The show’s nominal plot charts the slow wending of a second investigation into the events of that long-ago night. But the real pull of Rectify lies in its deeply empathetic treatment of what these days is called “reentry,” as Daniel, now almost forty, returns to his family and begins the daunting task of trying to restart a life abruptly cut off when he was a teen. That effort is complicated by mistrust, fear, and the desire for vengeance on the part of many in town—and by the complicating presence of other men who may have committed the crime.

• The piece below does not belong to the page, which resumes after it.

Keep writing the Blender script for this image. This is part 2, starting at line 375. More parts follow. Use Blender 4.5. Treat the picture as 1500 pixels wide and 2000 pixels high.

Rectify is the kind of quiet character-driven drama that barely garners sufficient audiences to win renewal, even as a cabal of diehard fans and critics shouts its praises. LA Times TV critic Mary McNamara called it “the first and possibly only television show one can imagine Flannery O'Connor blogging about,” adding that “it isn't just good TV, it's revelatory TV.” The show moves slowly, in its overall arc and in individual episodes; at first you may find yourself wondering if it is too slow. It isn’t, but it takes a while for viewers to gear down to Daniel’s sluggish rhythms. Rectify is paced this way for a reason; its slowness suggests a certain stunned quality, that of a man bewildered by unexpected freedom.

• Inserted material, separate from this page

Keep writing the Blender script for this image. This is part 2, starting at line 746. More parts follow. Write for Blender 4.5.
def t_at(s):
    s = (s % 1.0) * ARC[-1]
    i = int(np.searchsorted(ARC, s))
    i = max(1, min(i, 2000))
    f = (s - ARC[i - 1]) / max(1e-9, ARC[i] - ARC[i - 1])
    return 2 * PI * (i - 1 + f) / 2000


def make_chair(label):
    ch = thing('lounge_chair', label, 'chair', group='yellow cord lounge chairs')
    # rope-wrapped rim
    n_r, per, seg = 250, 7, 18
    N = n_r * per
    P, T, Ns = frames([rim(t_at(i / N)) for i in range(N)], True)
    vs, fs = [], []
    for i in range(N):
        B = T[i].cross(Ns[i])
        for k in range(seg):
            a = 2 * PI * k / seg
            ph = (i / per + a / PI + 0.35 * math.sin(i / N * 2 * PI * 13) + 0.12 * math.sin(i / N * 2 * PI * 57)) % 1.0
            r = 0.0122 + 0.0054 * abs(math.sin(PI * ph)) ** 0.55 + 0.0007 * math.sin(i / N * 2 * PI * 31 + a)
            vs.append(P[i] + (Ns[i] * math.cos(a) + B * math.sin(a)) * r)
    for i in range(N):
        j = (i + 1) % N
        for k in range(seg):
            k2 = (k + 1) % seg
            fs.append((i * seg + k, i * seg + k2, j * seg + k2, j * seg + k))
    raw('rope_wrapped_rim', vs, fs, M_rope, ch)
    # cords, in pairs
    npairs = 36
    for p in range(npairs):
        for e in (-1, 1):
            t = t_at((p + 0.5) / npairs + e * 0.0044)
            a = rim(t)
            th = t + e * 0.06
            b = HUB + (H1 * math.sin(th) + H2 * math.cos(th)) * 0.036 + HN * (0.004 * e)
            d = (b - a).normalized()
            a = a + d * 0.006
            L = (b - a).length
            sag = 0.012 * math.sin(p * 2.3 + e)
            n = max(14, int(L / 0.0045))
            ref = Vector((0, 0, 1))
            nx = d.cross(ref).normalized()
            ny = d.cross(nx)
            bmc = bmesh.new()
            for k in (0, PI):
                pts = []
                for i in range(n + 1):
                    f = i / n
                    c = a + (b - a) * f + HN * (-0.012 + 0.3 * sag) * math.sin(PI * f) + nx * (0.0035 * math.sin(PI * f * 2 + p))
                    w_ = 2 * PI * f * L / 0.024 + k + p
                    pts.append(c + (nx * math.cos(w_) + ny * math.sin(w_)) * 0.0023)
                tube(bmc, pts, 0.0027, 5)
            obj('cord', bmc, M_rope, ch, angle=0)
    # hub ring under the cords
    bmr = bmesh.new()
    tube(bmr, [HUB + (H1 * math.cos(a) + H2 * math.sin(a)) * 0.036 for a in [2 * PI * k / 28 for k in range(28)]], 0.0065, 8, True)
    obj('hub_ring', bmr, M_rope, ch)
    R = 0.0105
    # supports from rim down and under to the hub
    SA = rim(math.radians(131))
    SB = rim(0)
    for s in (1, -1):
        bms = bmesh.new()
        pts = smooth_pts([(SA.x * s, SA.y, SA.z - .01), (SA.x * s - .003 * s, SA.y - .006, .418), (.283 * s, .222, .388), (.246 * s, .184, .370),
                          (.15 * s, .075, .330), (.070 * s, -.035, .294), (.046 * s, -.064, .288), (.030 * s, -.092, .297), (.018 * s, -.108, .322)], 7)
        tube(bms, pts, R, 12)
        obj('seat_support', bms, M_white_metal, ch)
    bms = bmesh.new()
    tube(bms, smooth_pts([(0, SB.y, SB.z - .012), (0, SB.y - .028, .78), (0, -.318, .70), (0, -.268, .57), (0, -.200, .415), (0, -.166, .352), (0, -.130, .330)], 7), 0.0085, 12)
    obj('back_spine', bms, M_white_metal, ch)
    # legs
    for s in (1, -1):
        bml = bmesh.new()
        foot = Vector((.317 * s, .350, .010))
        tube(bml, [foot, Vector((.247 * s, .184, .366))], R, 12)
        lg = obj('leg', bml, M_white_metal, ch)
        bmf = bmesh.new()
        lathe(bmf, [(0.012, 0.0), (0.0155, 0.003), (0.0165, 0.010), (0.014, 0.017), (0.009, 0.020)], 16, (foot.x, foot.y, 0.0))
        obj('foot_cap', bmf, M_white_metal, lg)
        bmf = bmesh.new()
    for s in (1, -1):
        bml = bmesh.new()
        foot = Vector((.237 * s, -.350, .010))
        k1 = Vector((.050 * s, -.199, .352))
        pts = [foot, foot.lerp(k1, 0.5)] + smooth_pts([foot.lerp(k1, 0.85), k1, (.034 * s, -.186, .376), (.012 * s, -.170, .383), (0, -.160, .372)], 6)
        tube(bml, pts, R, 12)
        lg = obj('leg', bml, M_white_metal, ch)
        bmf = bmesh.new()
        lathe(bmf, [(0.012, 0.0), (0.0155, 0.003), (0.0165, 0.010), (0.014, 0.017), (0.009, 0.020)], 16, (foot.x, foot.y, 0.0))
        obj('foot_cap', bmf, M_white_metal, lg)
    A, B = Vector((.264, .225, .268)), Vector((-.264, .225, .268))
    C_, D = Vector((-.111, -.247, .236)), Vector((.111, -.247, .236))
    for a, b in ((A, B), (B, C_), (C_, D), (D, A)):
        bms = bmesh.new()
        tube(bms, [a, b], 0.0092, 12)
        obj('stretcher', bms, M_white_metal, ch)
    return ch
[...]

Once you accommodate yourself to this slowness, you may find that the series—as McNamara put it in her LA Times review—gradually becomes “mesmerizing.” Bit by bit Rectify draws you into its somber meditative slowness, a pacing of melancholy, pain and deep doubt. Daniel’s extreme hesitancy and air of tormented inwardness reflect terrible damage; flashbacks to his life in prison gradually reveal the extent of his victimization, through sexual assaults, psychological torments, and isolation on death row. His demeanor is methodical and oddly formal, to the point of seeming stilted. In the opening episode, in a news conference outside the prison, he’s asked whether he’s feeling hopeful about his future. “I had convinced myself that kind of optimism served no useful purpose in the world where I existed,” he answers. “Obviously, this radical belief system was flawed and was, ironically, a kind of fantasy itself.” Then, gravely: “I will seriously need to reconsider my world view.”

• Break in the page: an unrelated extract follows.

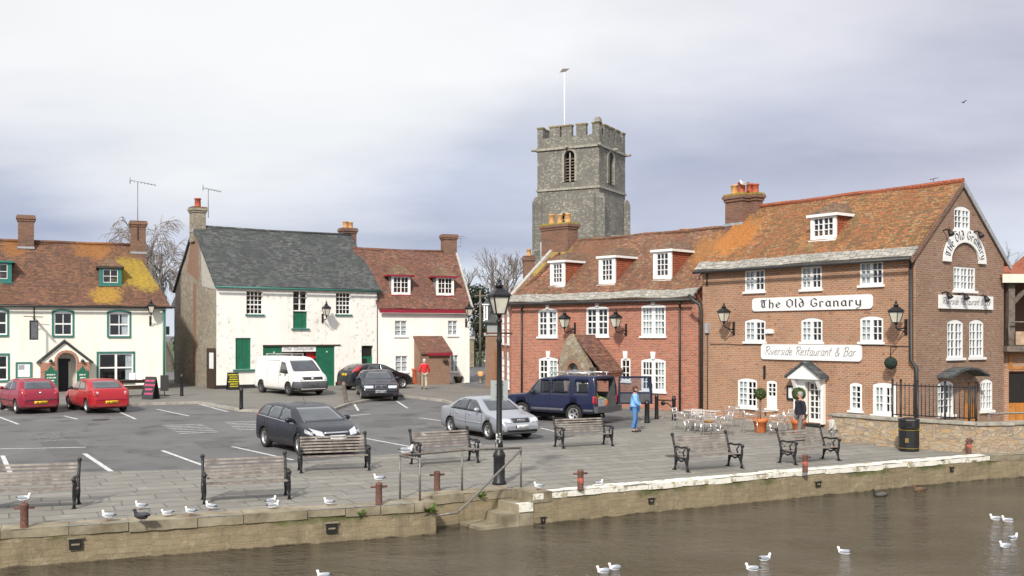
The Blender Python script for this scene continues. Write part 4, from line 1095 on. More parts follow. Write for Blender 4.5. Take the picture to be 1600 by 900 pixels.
# notice board on the gable corner
pgb = Plane(MS, (-.03, D, 0), (0, -1, 0))
t = empty('notice_board', MS @ Vector((-.05, .75, 0)), aS); tag(t, 'brown timber notice panel with a white paper at the corner of the stone gable', 'notice board')
MB().bx(-.06, 0, -.7, .7, .1, 2.7).build('panel', M['brown_wood'], t)
MB().bx(-.1, -.062, -.6, .1, 1.55, 2.45).build('notice', M['paper'], t)

# ------------------------------------------------------------ COTTAGE with crimson eaves
PLc, PRc = Vector((-8.2, 62.8, 0)), Vector((-2.7, 65.1, 0))
aC = math.atan2(PRc.y-PLc.y, PRc.x-PLc.x); L = (PRc-PLc).length
B = empty('cottage', PLc, aC); tag(B, 'white cottage with crimson eaves, two dormers and a brick lean-to porch', 'house')
MC = B.matrix_basis.copy(); pf = Plane(MC); hf = []
ze, yr, zr, D = 5.25, 3.0, 8.85, 6.
rf = Roof(B, ze, yr, zr)
for rc in ((617, 501, 636, 525), (700, 501, 715, 524), (618, 556, 637, 581), (704, 555, 716, 581)):
    window(B, pf, pf.rect(*rc), 2, 1, 3, fw=.05, mw=.07, holes=hf, recess=.07, curtain=1., sill='white')
shell(B, L, D, ze, yr, zr, M['wall_cot'], M['wall_cot'], M['wall_cot'], M['wall_cot'], hf=hf)
slab('roof', M['tile_cot'], (-.02, -.25, rf.z(-.25)), (L+.08, -.25, rf.z(-.25)), (L+.08, yr, rf.z(yr)), (-.9, yr, rf.z(yr)), B, nu=24, nv=12, amp=.05, seed=8)
slab('roof', M['tile_cot'], (L+.08, D+.25, rf.z(-.25)), (-.0, D+.25, rf.z(-.25)), (-.9, yr, rf.z(yr)), (L+.08, yr, rf.z(yr)), B, nu=12, nv=6)
MB().tube([(-.9, yr, rf.z(yr)), (L*.4, yr, rf.z(yr)-.05), (L+.08, yr, rf.z(yr))], .09, 8).build('ridge_tiles', M['tile_cot'], B)
q = MB(); q.bar((L+.12, -.3, rf.z(-.3)-.05), (L+.12, yr, rf.z(yr)-.02), .12, .22); q.build('verge', M['concrete'], B)
MB().bx(.02, L+.12, -.3, -.24, rf.z(-.25)-.26, rf.z(-.25)-.04).build('eaves_board', M['crimson'], B)
for rc in ((612, 431, 641, 460), (682, 433, 709, 461)):
    dormer(B, rf, rc, 'lead', 'tile_dormer', groups=2, cols=2, rows=3, border=.12, fascia='crimson', hip=.7, rise=.75, over=.22)
cpl = Plane(MC, (0, yr-.2, 0))
ch, _ = chimney(B, cpl, 694, 367, 714, 402, .7, 'brick_chim', [], moss='brick_chim')
q = MB(); pp = cpl.pt(cpl.pix(720, 385)[0], cpl.pix(720, 385)[1], 0)
q.tube([pp+Vector((-.6, .1, -.1)), pp, pp+Z*.7], .018, 5); q.tube([pp+Vector((-.25, .3, .5)), pp+Vector((.3, -.3, .55))], .012, 5); q.tube([pp+Vector((-.2, .1, .65)), pp+Vector((.2, -.1, .68))], .012, 5); q.build('aerial', M['galv'], ch)
# lean-to porch
po = pf.off(1.5)
pr0, _, pr1, pz1 = po.rect(667, 553, 703, 604)
q = MB(); q.plate(po, arch(pr0-.35, 0, pr1, pz1), (), -.2, 0)
q.add([po.pt(pr0-.35, z, d) for z, d in ((0, 0), (pz1, 0), (pz1+.9, -1.5), (0, -1.5))], [(0, 1, 2, 3)])
q.add([po.pt(pr1, z, d) for z, d in ((0, 0), (pz1, 0), (pz1+.9, -1.5), (0, -1.5))], [(0, 1, 2, 3)])
pc_o = q.build('porch', M['brick_porch'], B)
q = MB(); q.hexa([po.pt(u, z+dz, d) for dz in (0, .1) for u, z, d in ((pr0-.42, pz1-.0, .15), (pr1+.12, pz1, .15), (pr1+.0, pz1+1.0, -1.48), (pr0-.42, pz1+1.0, -1.48))]); q.build('porch_roof', M['tile_cot'], pc_o)
q = MB(); q.plate(po, arch(pr0+.0, pz1-.1, pr1+.12, pz1+.06), (), .155, .19); q.build('porch_fascia', M['crimson'], pc_o)
MB().lathe([(.05, 0), (.16, .08), (.14, .22)], po.pt(pr1-.35, 1.75, .15), 10).build('hanging_basket', M['brown_wood'], pc_o)
wall_lantern(pf, 733, 470, 505, 'black wall lantern on the right corner of the white cottage', .6, 1.1)

# ------------------------------------------------------------ BRICK HOUSE
PLb, PRb = Vector((-.02, 52.3, 0)), Vector((8., 44.0, 0))
aB = math.atan2(PRb.y-PLb.y, PRb.x-PLb.x); L = (PRb-PLb).length
B = empty('brick_house', PLb, aB); tag(B, 'red brick house with rusty tiled roof, three dormers and white sash windows', 'house')
MBk = B.matrix_basis.copy(); pf = Plane(MBk); hf = []
ze, yr, zr, D = 5.2, 3.8, 8.32, 7.6
rf = Roof(B, ze, yr, zr)
for rc, g, c, r, cu in (((841, 482, 871, 526), 2, 2, 4, .25), ((916, 478, 951, 525), 2, 2, 4, 0), ((1002, 475, 1040, 525), 2, 3, 4, .9), ((842, 558, 872, 603), 2, 2, 4, .4), ((1002, 560, 1040, 611), 2, 3, 4, .3)):
    window(B, pf, pf.rect(*rc), g, c, r, .1, fw=.1, mw=.2, bar=.035, holes=hf, mid=True, recess=.02, key=.3, curtain=cu, cur_side=0 if cu > .5 else 1)
window(B, pf, pf.rect(970, 559, 985, 595), 1, 2, 3, .06, fw=.08, holes=hf, recess=.02, key=.3)
shell(B, L, D, ze, yr, zr, M['brick_red'], M['brick_red'], M['brick_red'], M['brick_red'], hf=hf)
slab('roof', M['tile_brick'], (-.12, -.3, rf.z(-.3)), (L+.0, -.3, rf.z(-.3)), (L+.0, yr, rf.z(yr)), (-.12, yr, rf.z(yr)), B, nu=34, nv=12, amp=.06, seed=12)
slab('roof', M['tile_brick'], (L+.0, D+.3, rf.z(-.3)), (-.12, D+.3, rf.z(-.3)), (-.12, yr, rf.z(yr)), (L+.0, yr, rf.z(yr)), B, nu=16, nv=6)
slab('stone_eaves', M['stone_slate'], (-.14, -.34, rf.z(-.34)+.09), (L, -.34, rf.z(-.34)+.09), (L, .1, rf.z(.1)+.08), (-.14, .1, rf.z(.1)+.08), B, th=.09, nu=40, nv=2, amp=.06, seed=12)
MB().tube([(-.1+i*(L+.1)/12, yr, rf.z(yr)+random.uniform(-.02, .03)) for i in range(13)], .1, 8).build('ridge_tiles', M['tile_brick'], B)
q = MB(); q.bar((-.14, -.3, rf.z(-.3)+.05), (-.14, yr, rf.z(yr)+.06), .2, .16); q.build('verge', M['concrete'], B)
MB().tube([(-.15, -.4, rf.z(-.3)-.08), (L-.1, -.4, rf.z(-.3)-.1)], .065, 8).build('gutter', M['gutter'], B)
MB().bx(0, L, -.06, -.002, ze-.2, ze-.02).build('eaves_course', M['brick_chim'], B)
for rc in ((860, 409, 882, 446), (936, 402, 961, 443), (1021, 392, 1049, 436)):
    dormer(B, rf, rc, 'tilehung', 'tile_dormer', groups=1, cols=3, rows=4, border=.18, hip=.6, rise=.45, over=.1, fascia='white')
cpl = Plane(MBk, (0, yr-.75, 0))
chimney(B, cpl, 846, 350, 887, 402, .8, 'brick_chim', [(.2, 'pot_buff', .17, .55), (.52, 'pot_buff', .16, .5), (.82, 'pot_buff', .17, .5)], moss='moss_cap')
for px, z1_ in ((817, .15), (1064, .1)): drainpipe(B, pf, [(pf.pix(px, 540)[0], ze-.1), (pf.pix(px, 540)[0], z1_)], .05)
# gabled stone porch
po = pf.off(1.5)
u0, _, u1, _ = po.rect(873, 560, 921, 620)
uc, za = po.pix(891, 522); zev = po.pix(921, 574)[1]; zl = po.pix(868, 565)[1]
nich = arch(po.pix(887, 600)[0], .2, po.pix(904, 600)[0], po.pix(895, 567)[1], .3)
q = MB(); q.plate(po, [(u0, 0), (u1, 0), (u1, zev), (uc+.25, za-.1), (uc, za), (uc-.3, za-.25), (u0, zl)], [nich], -.3, 0)
for u, z in ((u0, zl), (u1, zev)):
    q.add([po.pt(u, a, d) for a, d in ((0, 0), (z, 0), (z, -1.5), (0, -1.5))], [(0, 1, 2, 3)])
pb_o = q.build('porch', M['porch_stone'], B)
q = MB(); q.plate(po, arch(nich[0][0]-.18, .2, nich[1][0]+.18, nich[6][1]+.18, .42), [nich], 0, .02); q.build('brick_arch', M['brick_porch'], pb_o)
q = MB(); q.plate(po, nich, (), -.5, -.32); q.build('niche_back', M['lead'], pb_o)
u2 = po.pix(955, 570)[0]
q = MB(); q.hexa([po.pt(u, z+dz, d) for dz in (0, .1) for u, z, d in ((uc+.2, za-.12, -.06), (u1+.75, zev-.25, -.06), (u1+.75, zev-.25, -1.48), (uc+.2, za-.12, -1.48))])
q.hexa([po.pt(u, z+dz, d) for dz in (0, .1) for u, z, d in ((uc-.02, za-.16, -.06), (u0-.15, zl-.12, -.06), (u0-.15, zl-.12, -1.48), (uc-.02, za-.16, -1.48))])
q.build('porch_roof', M['tile_cot'], pb_o)
q = MB(); q.plate(pf.off(.9), arch(u1-.1, 0, u1+.62, zev-.1), (), -.9, 0); q.build('porch_side', M['brick_red'], pb_o)
wall_lantern(pf, 882, 482, 514, 'black lantern on the red brick wall, left of the house\'s middle window', .75, 1.05)
wall_lantern(pf, 962, 480, 516, 'black lantern on the red brick wall, right of the house\'s middle window', .75, 1.05)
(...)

I'm struck by how canny it was, and how crucial, for writer/director Ray McKinnon (memorable for his acting turn as Rev. Smith in the HBO series Deadwood), to script Daniel with this baroque way of talking. The rigid, mannered formality of his idiom has multiple functions: giving an impression of agonized introspection; evoking an antique Southernness that clangs against the contemporary setting and casts Daniel as a chivalrous and outmoded kind of man (hinting at his Rip Van Winkle–like removal from life); and most of all, suggesting the awful clash between his orderly exterior and the turmoil raging inside him. He is so guarded, and so exposed. A hyper-deliberate diction is his shield and refuge.